Let’s just hope (for everyone’s sake and health) I don’t end up a miserable, laid-up wretch for the remainder of the term.

March 1, 2010

What Makes Me Happy…

Life has been nutty around here lately. I literally have not gotten a moment to rest, due to lots of travel, birthday parties, out of towners (freaking foreigners!), Olympics, my newfound love for yoga (which I haven’t been able to attend for a few weeks), and generally waddling around feeling sorry for myself and my man-cold.

Last week I was away for the longest time yet – four days/three nights. Though I was very busy the entire time, which helped me not focus on missing my little girl, once I was en route to get home I couldn’t get there fast enough. Once I did get home, it was the strangest reunion. Version 1.0 approached me in the front entrance, tentatively, as if she wasn’t sure who I was, then reached out and touched my face and said “Mommy?”. I nearly died of a broken heart. We were back to normal in a few minutes, but those first moments together were so strange, like she had somehow grown up again while I was away. I seriously don’t know how people do it, those who have to travel extensively for work with young children. But, I digress.

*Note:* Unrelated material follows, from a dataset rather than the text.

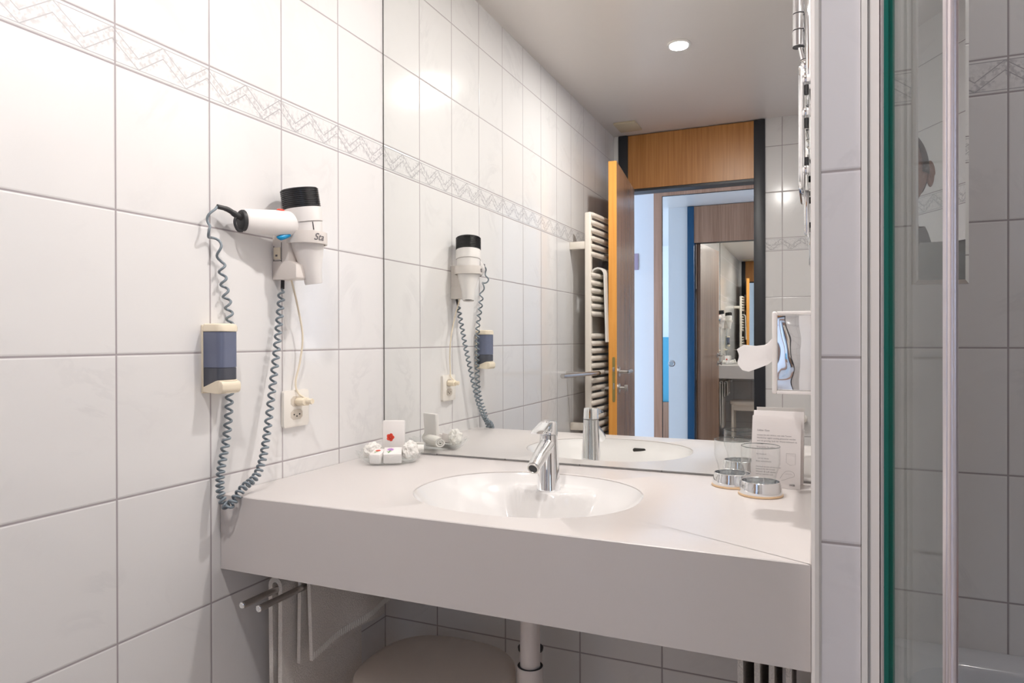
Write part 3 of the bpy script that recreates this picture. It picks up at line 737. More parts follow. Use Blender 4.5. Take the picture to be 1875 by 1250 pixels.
# ---- tumblers
def tumbler(x, y, label):
    t = thing('tumbler', (x, y, ZT), label, 'glass', 'tumblers on the counter')
    MB().lathe([(0.0415, 0.0002), (0.0428, 0.0015), (0.0422, 0.0042), (0.040, 0.0045)], (x, y, ZT), n=48).build('foot_ring', 'amber', t)
    MB().lathe([(0.0408, 0.0046), (0.0410, 0.006), (0.0385, 0.016), (0.0372, 0.0275), (0.0360, 0.0285), (0.0350, 0.0278), (0.0345, 0.010), (0.001, 0.010)], (x, y, ZT), n=48).build('chrome_base', 'chrome', t)
    MB().lathe([(0.001, 0.012), (0.026, 0.0125), (0.0285, 0.016), (0.0290, 0.034), (0.0305, 0.044), (0.0350, 0.056), (0.0368, 0.064), (0.0370, 0.080), (0.0368, 0.0965), (0.0362, 0.0970), (0.0357, 0.0965), (0.0358, 0.080), (0.0356, 0.064), (0.0338, 0.057), (0.0292, 0.045), (0.0275, 0.034), (0.027, 0.0185), (0.001, 0.018)], (x, y, ZT), n=56, caps=False).build('glass_cup', 'glass', t)
    mb = MB(); mb.tube([(x+0.0364*math.cos(2*PI*k/48), y+0.0364*math.sin(2*PI*k/48), ZT+0.0968) for k in range(49)], 0.0008, 6, False); mb.build('rim', 'rim', t)
    return t
tumbler(0.9905, -0.150, 'nearer clear tumbler in a chrome base, standing in front of the folded card')
tumbler(0.9300, -0.083, 'farther clear tumbler in a chrome base, half behind the other near the mirror')

# ---- folded card
sg = thing('folded_card', (1.012, -0.05, ZT), 'white folded tent card with small grey text leaning near the mirror', 'card')
W_ = 0.096; rz = math.radians(-4)
fl = Vector((0.9655, -0.068, ZT+0.0005)); ux = Vector((math.cos(rz), math.sin(rz), 0)); 
tl = fl + Vector((0.002, 0.022, 0.146)); uy = (tl-fl).normalized(); nf = ux.cross(uy).normalized()
if nf.y > 0: nf = -nf
mb = MB()
def curl(u, v): return fl + ux*u*W_ + (tl-fl)*v + nf*(0.004*math.sin(PI*v))
rows = [[curl(i/10, j/10) for i in range(11)] for j in range(11)]; rows2 = [[p - nf*0.0006 for p in r] for r in rows]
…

I was speaking to a client today who works in an organisation that has undergone a tremendous and tragic change in the last 6-12 months, resulting in mass layoffs and reorganisations. Mostly everyone there is feeling quite down and fearful, as is to be expected. However, this gentleman (who is in no less a secure position than the others) said to me today, when I asked how things were, “You know? I’m actually very good. I just am. Nothing has changed, but I feel great and am choosing to just be fine.” I was inspired and thrilled to hear someone choosing to be so positive. He’s not even really a traditionally optimistic or happy-go-lucky sort, so I was that much more impressed with his candour.

Nora from Non-Linear Girl wrote a lovely little post recently called “Happy Days Are Here Again”, in which she lists succinctly some things that are currently making her smile. Nothing world-peace-inducing or requiring much formal deep thought, just a sweet reflection on the nice things in life at this very point.

I figure we’ve got lots of not nice going on around us all the time, and the thought of taking a few minutes to reflect on what is currently making me smile would be like holding a nice cup of tea (or vodka) before bed, and drifting off to a peaceful slumber (without little feet burrowing into my spine).

Without further ado (and I hope you try this too), my happy list.

Currently what’s making me smile:

  • Version 1.0, completely, in general and specifically her newfound love of telling me how much she misses me when I go away, and that she “likes me alot”.
  • Also, the fact that I can put her hair in ponytails every now and then when she allows it.
  • Version 2.0 kicking like a crazy little alien 24/7, and the brief moments he/she lets me rest a little bit.
  • Finally getting all my papers organised after months and months of piling up in unorganized chaos on my desk. Unfortunately, one of the unopened letters included Hubby’s new bank card from, uh, last summer, but that’s thankfully all been dealt with already.
  • My hair is growing out and letting me feel a bit more feminine in a time of much needed contributions to my external self-worth (read: big fat hog growing by the day).
  • Cupcakes. Altogether too many of them in a short period of time, but hey.
  • An unopened Lego Star Wars set that is waiting to be built. So it belongs to the Hubby, but I am certain I can convince him to let me help.
  • A friend has let me borrow Seasons 1-3 of Lost to watch in my upcoming burrowing phase as the impending birth gets closer.
  • GOLD. I didn’t expect to get caught up in the Olympics craziness, but seeing that I live right smack dab in the middle of it all, it was hard to avoid and now I am reminded of my tremendous pride in my country for its personality, friendliness and success. As I drove home on Thursday night, intent on seeing my child and husband, I ended up right smack in downtown Vancouver in the final minutes of the women’s gold hockey game. The minute it ended, the streets erupted in cheers all around me. There wasn’t another car in sight, but I was surrounded by ecstatic pedestrians, all cheering for the same reason. My favourite moment of the Games.
  • Spring is in the air. Always a time for renewal, but the weather has been unusually warm, and I’m feeling change afoot.
  • Family. We spent yesterday at my parents’ house with my immediate family, watching the cousins play together and cheering together, fuelled by national pride. I love the comfort of our family, and that our husbands feel the same.
  • Foodie blogs. Perhaps the greatest thing to emerge from the series of tubes which we know as The Interwebs. The perspectives and experiments and beautiful photography give me the courage to try new and delicious things (provided I am actually at home to try them).
  • Great customer service in a great hotel. The hotel I stay at when I am away treats me like royalty, has big, deep bathtubs and spa treats and chocolate and nice towels and always remembers what I like. Makes being away that much more manageable.
  • Meeting new people. I’ve been making a point of getting introductions to new acquaintances, business contacts, friends, anyone. I’m so energized by new stories and experiences and look forward to connecting them all together.

What’s on your list? Is it harder to come up with a happy list than a gripe list? Once you get started, I prefer to think not.